Oracle 23ai introduces table value constructors — a way to use a VALUES clause directly in a FROM clause, creating an inline result set without needing a real table, a UNION ALL chain, or a PL/SQL collection.
This is especially useful for testing queries, building lookup sets, or constructing small datasets on the fly.
Basic syntax:
SELECT *
FROM (VALUES (1, 'Alice'), (2, 'Bob'), (3, 'Carol'))
AS t(id, name);
Practical use case — joining against a small inline dataset:
SELECT e.employee_name, r.region_label
FROM employees e
JOIN (VALUES ('EMEA', 'Europe, Middle East & Africa'),
('APAC', 'Asia Pacific'),
('AMER', 'Americas'))
AS r(region_code, region_label)
ON e.region = r.region_code;
Why not just use DUAL with UNION ALL?
Before 23ai, the standard Oracle workaround was:
SELECT 1 AS id, 'Alice' AS name FROM DUAL
UNION ALL
SELECT 2, 'Bob' FROM DUAL
UNION ALL
SELECT 3, 'Carol' FROM DUAL;
It works, but it’s verbose and scales poorly.

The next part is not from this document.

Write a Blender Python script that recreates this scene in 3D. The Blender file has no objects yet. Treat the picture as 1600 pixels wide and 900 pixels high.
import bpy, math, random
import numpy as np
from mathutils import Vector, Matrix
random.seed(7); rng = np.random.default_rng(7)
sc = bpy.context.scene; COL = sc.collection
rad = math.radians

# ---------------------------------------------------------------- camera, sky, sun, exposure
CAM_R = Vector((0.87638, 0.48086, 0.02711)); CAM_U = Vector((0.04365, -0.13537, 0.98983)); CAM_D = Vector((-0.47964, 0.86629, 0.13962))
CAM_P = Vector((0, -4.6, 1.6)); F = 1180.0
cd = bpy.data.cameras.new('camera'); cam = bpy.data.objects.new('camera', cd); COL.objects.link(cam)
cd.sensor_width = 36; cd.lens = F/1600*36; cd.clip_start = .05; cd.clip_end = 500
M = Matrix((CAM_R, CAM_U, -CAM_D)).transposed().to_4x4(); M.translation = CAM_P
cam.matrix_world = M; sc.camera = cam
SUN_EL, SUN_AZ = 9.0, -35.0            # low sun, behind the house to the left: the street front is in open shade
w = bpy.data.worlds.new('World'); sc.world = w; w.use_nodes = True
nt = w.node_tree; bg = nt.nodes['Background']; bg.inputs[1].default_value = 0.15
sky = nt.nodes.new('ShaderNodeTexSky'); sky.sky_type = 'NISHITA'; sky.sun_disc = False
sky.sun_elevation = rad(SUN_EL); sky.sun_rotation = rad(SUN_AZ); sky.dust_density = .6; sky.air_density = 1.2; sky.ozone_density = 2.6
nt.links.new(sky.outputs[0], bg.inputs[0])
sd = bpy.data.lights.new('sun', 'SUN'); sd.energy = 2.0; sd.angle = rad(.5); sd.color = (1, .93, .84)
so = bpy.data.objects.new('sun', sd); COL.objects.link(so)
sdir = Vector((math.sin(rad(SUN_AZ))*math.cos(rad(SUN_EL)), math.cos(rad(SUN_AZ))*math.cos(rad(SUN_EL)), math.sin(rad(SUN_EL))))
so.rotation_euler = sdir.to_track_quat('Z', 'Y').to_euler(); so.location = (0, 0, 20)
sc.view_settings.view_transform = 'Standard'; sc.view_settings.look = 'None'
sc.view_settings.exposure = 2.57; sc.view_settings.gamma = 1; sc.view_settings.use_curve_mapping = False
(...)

With FROM VALUES, the syntax is cleaner and performs better because Oracle can optimize it as a single operation.
Testing aggregate functions inline:
SELECT region, SUM(sales) AS total
FROM (VALUES ('EMEA', 500), ('EMEA', 300), ('APAC', 800))
AS t(region, sales)
GROUP BY region;
This pattern is fantastic for unit-testing SQL logic without needing real data in real tables. Write your query against a known dataset, validate it, then swap in the real table.
Table value constructors are a mature feature in ANSI SQL and in most other major databases. Their arrival in Oracle 23ai is welcome — and makes a lot of common SQL patterns significantly cleaner.